### Data excerpt
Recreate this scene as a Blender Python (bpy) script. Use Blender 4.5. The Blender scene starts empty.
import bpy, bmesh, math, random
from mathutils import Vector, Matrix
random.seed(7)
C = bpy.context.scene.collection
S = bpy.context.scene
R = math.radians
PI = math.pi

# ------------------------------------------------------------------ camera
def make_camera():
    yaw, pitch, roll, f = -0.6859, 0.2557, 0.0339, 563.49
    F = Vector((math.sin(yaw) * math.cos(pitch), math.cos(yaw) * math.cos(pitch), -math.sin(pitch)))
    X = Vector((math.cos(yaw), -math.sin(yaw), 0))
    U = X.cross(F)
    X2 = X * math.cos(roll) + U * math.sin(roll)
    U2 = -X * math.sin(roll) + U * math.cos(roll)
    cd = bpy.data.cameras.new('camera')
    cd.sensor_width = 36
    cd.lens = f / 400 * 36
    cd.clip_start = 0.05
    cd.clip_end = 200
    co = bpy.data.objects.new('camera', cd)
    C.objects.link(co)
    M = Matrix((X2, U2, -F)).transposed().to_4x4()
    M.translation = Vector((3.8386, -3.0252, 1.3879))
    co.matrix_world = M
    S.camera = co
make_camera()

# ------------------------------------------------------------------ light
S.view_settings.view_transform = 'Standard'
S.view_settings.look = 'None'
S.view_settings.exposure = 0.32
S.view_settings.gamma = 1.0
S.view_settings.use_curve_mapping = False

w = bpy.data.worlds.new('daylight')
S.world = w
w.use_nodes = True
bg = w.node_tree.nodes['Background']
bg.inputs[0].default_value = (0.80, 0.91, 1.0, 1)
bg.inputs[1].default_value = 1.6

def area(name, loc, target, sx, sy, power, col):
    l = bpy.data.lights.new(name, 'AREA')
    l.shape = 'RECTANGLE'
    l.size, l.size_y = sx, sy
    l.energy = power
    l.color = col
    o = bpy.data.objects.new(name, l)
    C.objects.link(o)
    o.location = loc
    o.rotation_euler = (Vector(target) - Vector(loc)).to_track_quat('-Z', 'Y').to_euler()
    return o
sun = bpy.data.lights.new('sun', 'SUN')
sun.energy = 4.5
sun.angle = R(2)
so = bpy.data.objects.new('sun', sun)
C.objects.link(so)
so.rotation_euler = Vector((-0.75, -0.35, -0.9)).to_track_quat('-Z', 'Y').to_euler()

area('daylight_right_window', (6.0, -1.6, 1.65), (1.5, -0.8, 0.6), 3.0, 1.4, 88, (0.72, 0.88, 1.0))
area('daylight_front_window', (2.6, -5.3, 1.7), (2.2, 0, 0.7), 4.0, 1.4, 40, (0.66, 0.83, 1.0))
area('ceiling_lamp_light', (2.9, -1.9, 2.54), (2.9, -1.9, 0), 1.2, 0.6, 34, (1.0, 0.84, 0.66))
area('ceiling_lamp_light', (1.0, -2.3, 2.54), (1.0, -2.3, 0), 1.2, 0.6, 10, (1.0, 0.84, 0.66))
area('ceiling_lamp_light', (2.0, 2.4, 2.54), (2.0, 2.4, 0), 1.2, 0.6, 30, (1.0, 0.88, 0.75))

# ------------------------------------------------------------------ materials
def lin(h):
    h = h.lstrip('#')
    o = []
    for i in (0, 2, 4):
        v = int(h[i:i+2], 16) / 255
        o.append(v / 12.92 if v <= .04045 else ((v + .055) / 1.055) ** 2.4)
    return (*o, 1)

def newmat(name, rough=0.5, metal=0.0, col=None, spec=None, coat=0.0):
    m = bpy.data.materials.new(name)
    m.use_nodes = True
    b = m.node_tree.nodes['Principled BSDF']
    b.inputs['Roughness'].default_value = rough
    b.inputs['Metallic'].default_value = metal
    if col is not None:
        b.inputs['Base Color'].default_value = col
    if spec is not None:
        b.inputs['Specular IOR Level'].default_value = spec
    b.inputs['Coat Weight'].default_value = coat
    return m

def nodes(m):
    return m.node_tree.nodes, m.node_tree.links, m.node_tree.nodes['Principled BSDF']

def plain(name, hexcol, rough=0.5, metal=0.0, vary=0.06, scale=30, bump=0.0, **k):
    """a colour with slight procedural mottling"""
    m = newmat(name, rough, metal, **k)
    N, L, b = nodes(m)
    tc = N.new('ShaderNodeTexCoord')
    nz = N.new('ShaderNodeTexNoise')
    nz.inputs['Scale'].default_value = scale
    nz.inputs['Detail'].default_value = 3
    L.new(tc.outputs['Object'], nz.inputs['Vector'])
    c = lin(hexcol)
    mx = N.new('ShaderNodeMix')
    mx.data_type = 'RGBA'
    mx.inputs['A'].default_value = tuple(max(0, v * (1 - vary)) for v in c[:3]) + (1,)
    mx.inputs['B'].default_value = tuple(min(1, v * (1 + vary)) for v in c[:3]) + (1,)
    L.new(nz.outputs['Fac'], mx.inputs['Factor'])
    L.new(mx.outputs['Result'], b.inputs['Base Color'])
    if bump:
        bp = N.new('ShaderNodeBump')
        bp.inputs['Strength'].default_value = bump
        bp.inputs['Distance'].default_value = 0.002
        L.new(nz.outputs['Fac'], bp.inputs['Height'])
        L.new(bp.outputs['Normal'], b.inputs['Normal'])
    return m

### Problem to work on
Restate every line of the data word for word.

### Response
Recreate this scene as a Blender Python (bpy) script. Use Blender 4.5. The Blender scene starts empty.
import bpy, bmesh, math, random
from mathutils import Vector, Matrix
random.seed(7)
C = bpy.context.scene.collection
S = bpy.context.scene
R = math.radians
PI = math.pi

# ------------------------------------------------------------------ camera
def make_camera():
    yaw, pitch, roll, f = -0.6859, 0.2557, 0.0339, 563.49
    F = Vector((math.sin(yaw) * math.cos(pitch), math.cos(yaw) * math.cos(pitch), -math.sin(pitch)))
    X = Vector((math.cos(yaw), -math.sin(yaw), 0))
    U = X.cross(F)
    X2 = X * math.cos(roll) + U * math.sin(roll)
    U2 = -X * math.sin(roll) + U * math.cos(roll)
    cd = bpy.data.cameras.new('camera')
    cd.sensor_width = 36
    cd.lens = f / 400 * 36
    cd.clip_start = 0.05
    cd.clip_end = 200
    co = bpy.data.objects.new('camera', cd)
    C.objects.link(co)
    M = Matrix((X2, U2, -F)).transposed().to_4x4()
    M.translation = Vector((3.8386, -3.0252, 1.3879))
    co.matrix_world = M
    S.camera = co
make_camera()

# ------------------------------------------------------------------ light
S.view_settings.view_transform = 'Standard'
S.view_settings.look = 'None'
S.view_settings.exposure = 0.32
S.view_settings.gamma = 1.0
S.view_settings.use_curve_mapping = False

w = bpy.data.worlds.new('daylight')
S.world = w
w.use_nodes = True
bg = w.node_tree.nodes['Background']
bg.inputs[0].default_value = (0.80, 0.91, 1.0, 1)
bg.inputs[1].default_value = 1.6

def area(name, loc, target, sx, sy, power, col):
    l = bpy.data.lights.new(name, 'AREA')
    l.shape = 'RECTANGLE'
    l.size, l.size_y = sx, sy
    l.energy = power
    l.color = col
    o = bpy.data.objects.new(name, l)
    C.objects.link(o)
    o.location = loc
    o.rotation_euler = (Vector(target) - Vector(loc)).to_track_quat('-Z', 'Y').to_euler()
    return o
sun = bpy.data.lights.new('sun', 'SUN')
sun.energy = 4.5
sun.angle = R(2)
so = bpy.data.objects.new('sun', sun)
C.objects.link(so)
so.rotation_euler = Vector((-0.75, -0.35, -0.9)).to_track_quat('-Z', 'Y').to_euler()

area('daylight_right_window', (6.0, -1.6, 1.65), (1.5, -0.8, 0.6), 3.0, 1.4, 88, (0.72, 0.88, 1.0))
area('daylight_front_window', (2.6, -5.3, 1.7), (2.2, 0, 0.7), 4.0, 1.4, 40, (0.66, 0.83, 1.0))
area('ceiling_lamp_light', (2.9, -1.9, 2.54), (2.9, -1.9, 0), 1.2, 0.6, 34, (1.0, 0.84, 0.66))
area('ceiling_lamp_light', (1.0, -2.3, 2.54), (1.0, -2.3, 0), 1.2, 0.6, 10, (1.0, 0.84, 0.66))
area('ceiling_lamp_light', (2.0, 2.4, 2.54), (2.0, 2.4, 0), 1.2, 0.6, 30, (1.0, 0.88, 0.75))

# ------------------------------------------------------------------ materials
def lin(h):
    h = h.lstrip('#')
    o = []
    for i in (0, 2, 4):
        v = int(h[i:i+2], 16) / 255
        o.append(v / 12.92 if v <= .04045 else ((v + .055) / 1.055) ** 2.4)
    return (*o, 1)

def newmat(name, rough=0.5, metal=0.0, col=None, spec=None, coat=0.0):
    m = bpy.data.materials.new(name)
    m.use_nodes = True
    b = m.node_tree.nodes['Principled BSDF']
    b.inputs['Roughness'].default_value = rough
    b.inputs['Metallic'].default_value = metal
    if col is not None:
        b.inputs['Base Color'].default_value = col
    if spec is not None:
        b.inputs['Specular IOR Level'].default_value = spec
    b.inputs['Coat Weight'].default_value = coat
    return m

def nodes(m):
    return m.node_tree.nodes, m.node_tree.links, m.node_tree.nodes['Principled BSDF']

def plain(name, hexcol, rough=0.5, metal=0.0, vary=0.06, scale=30, bump=0.0, **k):
    """a colour with slight procedural mottling"""
    m = newmat(name, rough, metal, **k)
    N, L, b = nodes(m)
    tc = N.new('ShaderNodeTexCoord')
    nz = N.new('ShaderNodeTexNoise')
    nz.inputs['Scale'].default_value = scale
    nz.inputs['Detail'].default_value = 3
    L.new(tc.outputs['Object'], nz.inputs['Vector'])
    c = lin(hexcol)
    mx = N.new('ShaderNodeMix')
    mx.data_type = 'RGBA'
    mx.inputs['A'].default_value = tuple(max(0, v * (1 - vary)) for v in c[:3]) + (1,)
    mx.inputs['B'].default_value = tuple(min(1, v * (1 + vary)) for v in c[:3]) + (1,)
    L.new(nz.outputs['Fac'], mx.inputs['Factor'])
    L.new(mx.outputs['Result'], b.inputs['Base Color'])
    if bump:
        bp = N.new('ShaderNodeBump')
        bp.inputs['Strength'].default_value = bump
        bp.inputs['Distance'].default_value = 0.002
        L.new(nz.outputs['Fac'], bp.inputs['Height'])
        L.new(bp.outputs['Normal'], b.inputs['Normal'])
    return m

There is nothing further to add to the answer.